The first of the Navy's carriers to be converted for this role, she had a less complete conversion than her sister ship HMS ALBION, which was taken in hand for the work in 1961. HMS BULWARK's deterrent presence at short notice helped avert a threatened Iraqi invasion of Kuwait in July 1961, and during her second commission in 1964/5 her helicopters provided support throughout the height of the Malaysian Confrontation. In November 1967 she and her helicopters played a vital role in the withdrawal from Aden; this, apart from one exercise off Malaysia in 1970, was her last time 'East of Suez'. throughout the early 1970s she operated in the NATO area, often in co-operative exercises with amphibious forces of other NATO countries, in the Atlantic, the Caribbean and in the Mediterranean.
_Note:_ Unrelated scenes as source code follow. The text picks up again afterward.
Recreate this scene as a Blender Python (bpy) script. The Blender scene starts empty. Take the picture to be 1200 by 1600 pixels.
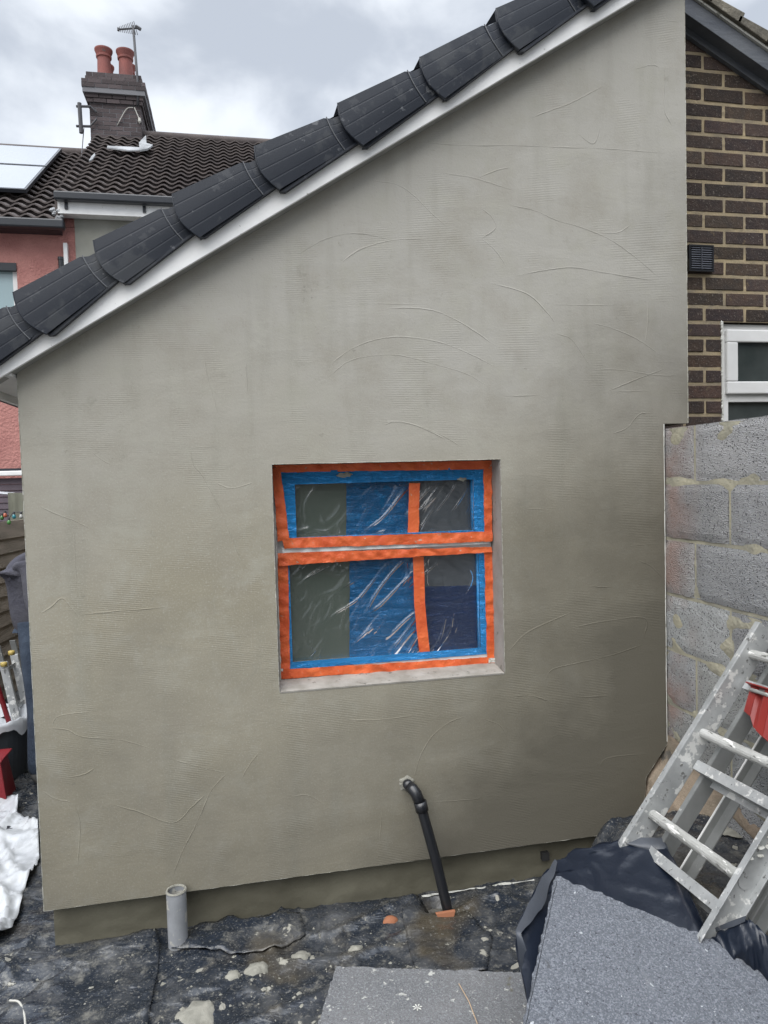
import bpy, bmesh, math, random
from mathutils import Vector, Matrix, noise
random.seed(7)
R = math.radians
C = bpy.context.scene.collection

# ------------------------------------------------------------------ camera, sky, sun, exposure
CAM = Vector((0.0, -2.6338, 1.64)); F = 1128.2
YAW, PIT, ROL = R(11.5206), R(2.6098), R(1.5826)
_cy, _sy, _cp, _sp, _cr, _sr = math.cos(YAW), math.sin(YAW), math.cos(PIT), math.sin(PIT), math.cos(ROL), math.sin(ROL)
_right = Vector((_cy, -_sy, 0)); FWD = Vector((_sy*_cp, _cy*_cp, -_sp)); _down = FWD.cross(_right)
CR = _cr*_right + _sr*_down; CD = -_sr*_right + _cr*_down
cd = bpy.data.cameras.new('camera'); cam = bpy.data.objects.new('camera', cd); C.objects.link(cam)
cam.matrix_world = Matrix(((CR.x, -CD.x, -FWD.x, CAM.x), (CR.y, -CD.y, -FWD.y, CAM.y), (CR.z, -CD.z, -FWD.z, CAM.z), (0, 0, 0, 1)))
cd.sensor_fit = 'VERTICAL'; cd.sensor_height = 32.0; cd.lens = 32.0*F/1600.0
cd.clip_start = 0.05; cd.clip_end = 500
bpy.context.scene.camera = cam

SUN_EL, SUN_AZ = R(52), R(218)      # high soft light from behind and left of the camera
w = bpy.data.worlds.new('World'); bpy.context.scene.world = w; w.use_nodes = True
nt = w.node_tree; nt.nodes.clear(); N = nt.nodes.new; L = nt.links.new
out = N('ShaderNodeOutputWorld'); bg = N('ShaderNodeBackground'); L(bg.outputs[0], out.inputs[0])
sky = N('ShaderNodeTexSky'); sky.sky_type = 'NISHITA'; sky.sun_disc = False
sky.sun_elevation = SUN_EL; sky.sun_rotation = SUN_AZ
tc = N('ShaderNodeTexCoord')
mp = N('ShaderNodeMapping'); mp.inputs['Scale'].default_value = (1.0, 1.0, 1.5); L(tc.outputs['Generated'], mp.inputs[0])
n1 = N('ShaderNodeTexNoise'); n1.inputs['Scale'].default_value = 4.6; n1.inputs['Detail'].default_value = 8; n1.inputs['Roughness'].default_value = .5
n1.inputs['Distortion'].default_value = .15; L(mp.outputs[0], n1.inputs['Vector'])
rp = N('ShaderNodeValToRGB'); rp.color_ramp.interpolation = 'EASE'
rp.color_ramp.elements[0].position = .38; rp.color_ramp.elements[0].color = (3.05, 3.3, 3.7, 1)
rp.color_ramp.elements[1].position = .64; rp.color_ramp.elements[1].color = (5.3, 5.55, 5.85, 1)
L(n1.outputs['Fac'], rp.inputs[0])
mx = N('ShaderNodeMix'); mx.data_type = 'RGBA'; mx.inputs[0].default_value = .90
L(sky.outputs[0], mx.inputs[6]); L(rp.outputs[0], mx.inputs[7])
sep = N('ShaderNodeSeparateXYZ'); L(tc.outputs['Generated'], sep.inputs[0])
zr = N('ShaderNodeMapRange'); zr.inputs[1].default_value = .55; zr.inputs[2].default_value = .95; zr.inputs[3].default_value = 1.0; zr.inputs[4].default_value = 3.4
L(sep.outputs[2], zr.inputs[0])
vm = N('ShaderNodeVectorMath'); vm.operation = 'SCALE'; L(mx.outputs[2], vm.inputs[0]); L(zr.outputs[0], vm.inputs['Scale'])
L(vm.outputs[0], bg.inputs[0]); bg.inputs[1].default_value = .10
sd = bpy.data.lights.new('sun', 'SUN'); sd.energy = 1.5; sd.angle = R(60); sd.color = (1, .97, .92)
so = bpy.data.objects.new('sun', sd); C.objects.link(so)
_sdir = Vector((math.sin(SUN_AZ)*math.cos(SUN_EL), math.cos(SUN_AZ)*math.cos(SUN_EL), math.sin(SUN_EL)))
so.rotation_euler = _sdir.to_track_quat('Z', 'Y').to_euler()
vs = bpy.context.scene.view_settings; vs.view_transform = 'Standard'; vs.look = 'None'; vs.gamma = 1; vs.exposure = 1.0
vs.use_curve_mapping = False

# ------------------------------------------------------------------ helpers
def ray(px, py): return (px-600)*CR + (py-800)*CD + F*FWD
def aty(px, py, Y): v = ray(px, py); return CAM + v*((Y-CAM.y)/v.y)
def atz(px, py, Z): v = ray(px, py); return CAM + v*((Z-CAM.z)/v.z)
def atx(px, py, X): v = ray(px, py); return CAM + v*((X-CAM.x)/v.x)
def lerp(a, b, t): return a + (b-a)*t
def sm(a, b, x):
    t = max(0, min(1, (x-a)/(b-a))); return t*t*(3-2*t)

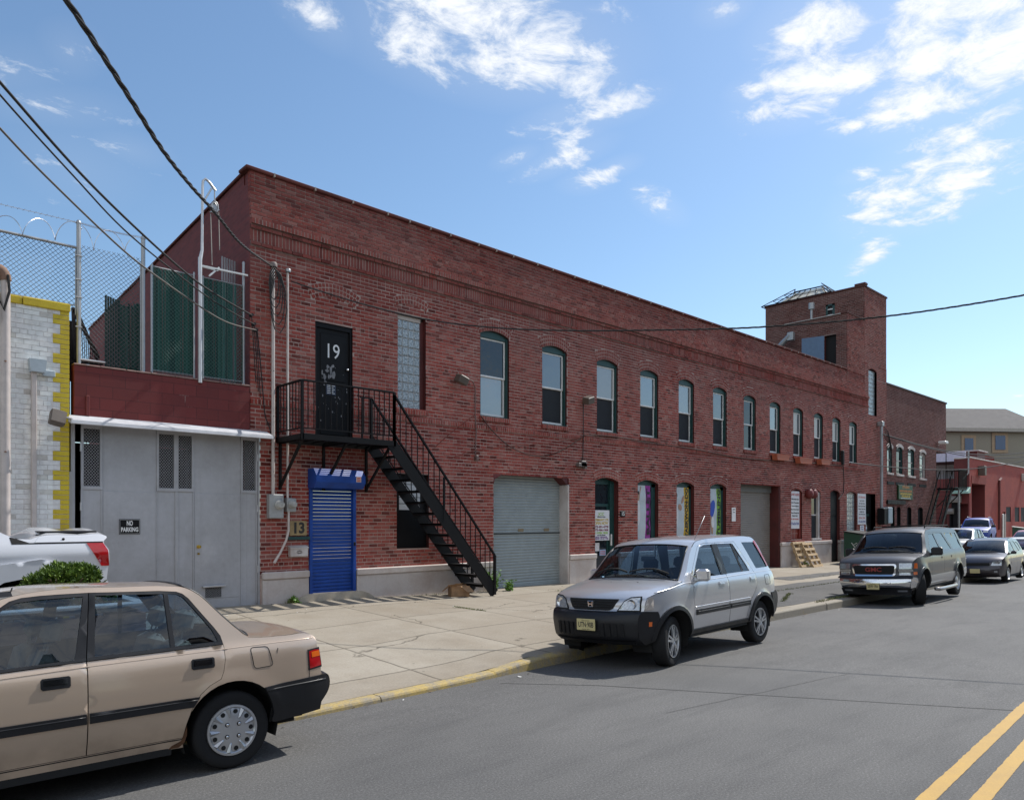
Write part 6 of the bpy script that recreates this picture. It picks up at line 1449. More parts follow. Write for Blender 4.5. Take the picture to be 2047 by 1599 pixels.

She reduced to reserve status at Portsmouth in May 1976, but recommissioned in February 1979 with an additional role as anti-submarine support carrier, as a stop-gap until the new 'Invincible' Class came ready. For a couple of months in early 1980 she was the only carrier the Royal Navy had in commission.
In March 1981 she paid off at Portsmouth for the last time, and was placed on the Disposal list for scrapping on 1st April 1981. She was broken up at Cairnryan in 1984.
The latest vessel to bear the name BULWARK is an Amphibious Support ship which was launched on 15th November 2001 at BAES Marine Shipyard, Barrow in Furness. The Master, David Almond and his wife, were present at the ceremony when it was officially announced that the Worshipful Company of Coachmakers & Coach Harness Makers would be affiliated with the vessel. The new HMS BULWARK has a displacement of some 20,000 tons with a ship's complement of some 400.When operational in 2003 this new ship will add very considerably to the Royal Navy's amphibious warfare capability, not only in terms of size, but also in terms of versatility, being equipped as a Command and Control ship. In 'fleet terms' the BULWARK with her sister ALBION will be second only in military significance to Aircraft Carriers.